Apr 27, 2007, 11:43 GMT
Beijing - China released US-based pro-democracy activist Yang Jianli Friday after he served five years in prison for alleged spying, his lawyer said.
Officials in Beijing had freed Yang upon the completion of his full five-year sentence, his lawyer Mo Shaoping told Deutsche Presse-Agentur dpa.
Yang planned to visit his father's tomb in the eastern province of Shandong before returning to the United States 'as soon as possible,' Mo said.
He is deprived of political rights for an additional year, meaning that 'in principle he is not allowed to talk to the media,' Mo said.
Yang was convicted of spying for Taiwan and illegally entering China.
He was sentenced to five years in prison in May 2004, following a closed trial in August 2003.
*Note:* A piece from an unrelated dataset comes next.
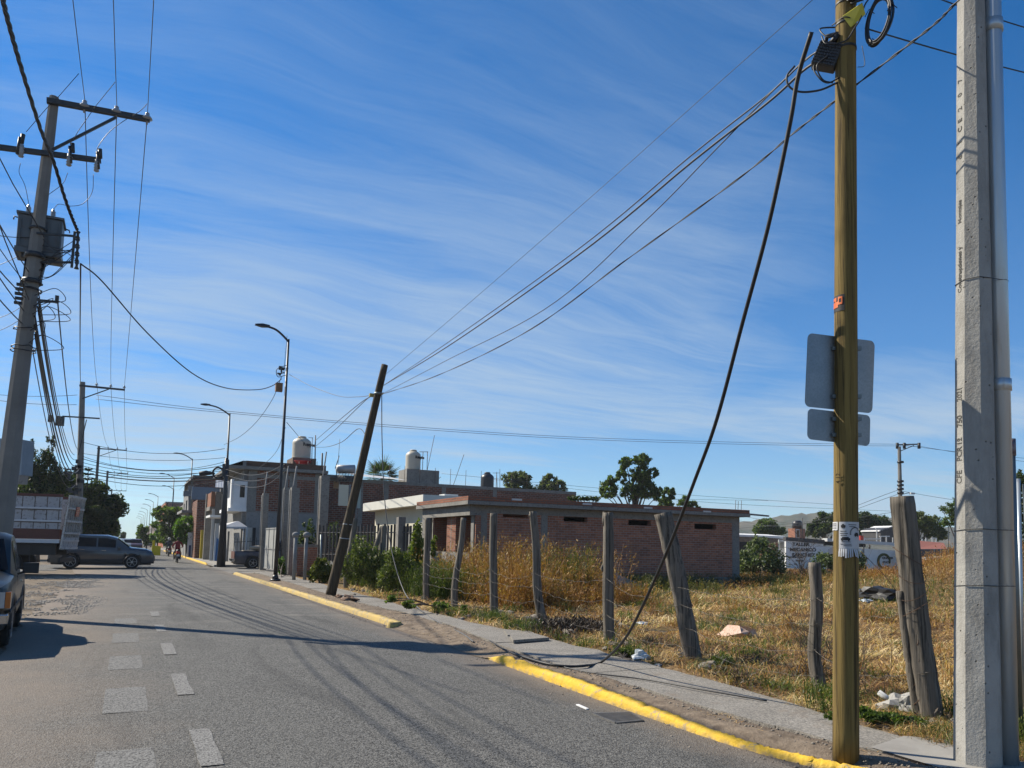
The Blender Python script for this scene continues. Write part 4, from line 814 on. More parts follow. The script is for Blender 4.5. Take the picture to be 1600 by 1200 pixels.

But the sentence was backdated to April 2002, when China arrested Yang, who had been banned from entering China after taking part in the 1989 pro-democracy movement.
Yang had worked as a research fellow at Harvard University in the United States and was the head of the US-based Foundation for China in the 21st Century until his arrest.
China's government-run Xinhua news agency said Yang had entered China using a false passport and used a false Chinese identity card to carry out his alleged spying.
China said Yang was first directed in 1991 by a 'Taiwan spy organization' in San Francisco to collect confidential papers of the Chinese government, and alleged that he later established his own spy agency with funds from Taiwan.
His arrest drew fierce criticism from human rights groups and US politicians.
After his two-year detention without trial, dozens of US Congress members sent a letter to Chinese President Hu Jintao demanding Yang's release.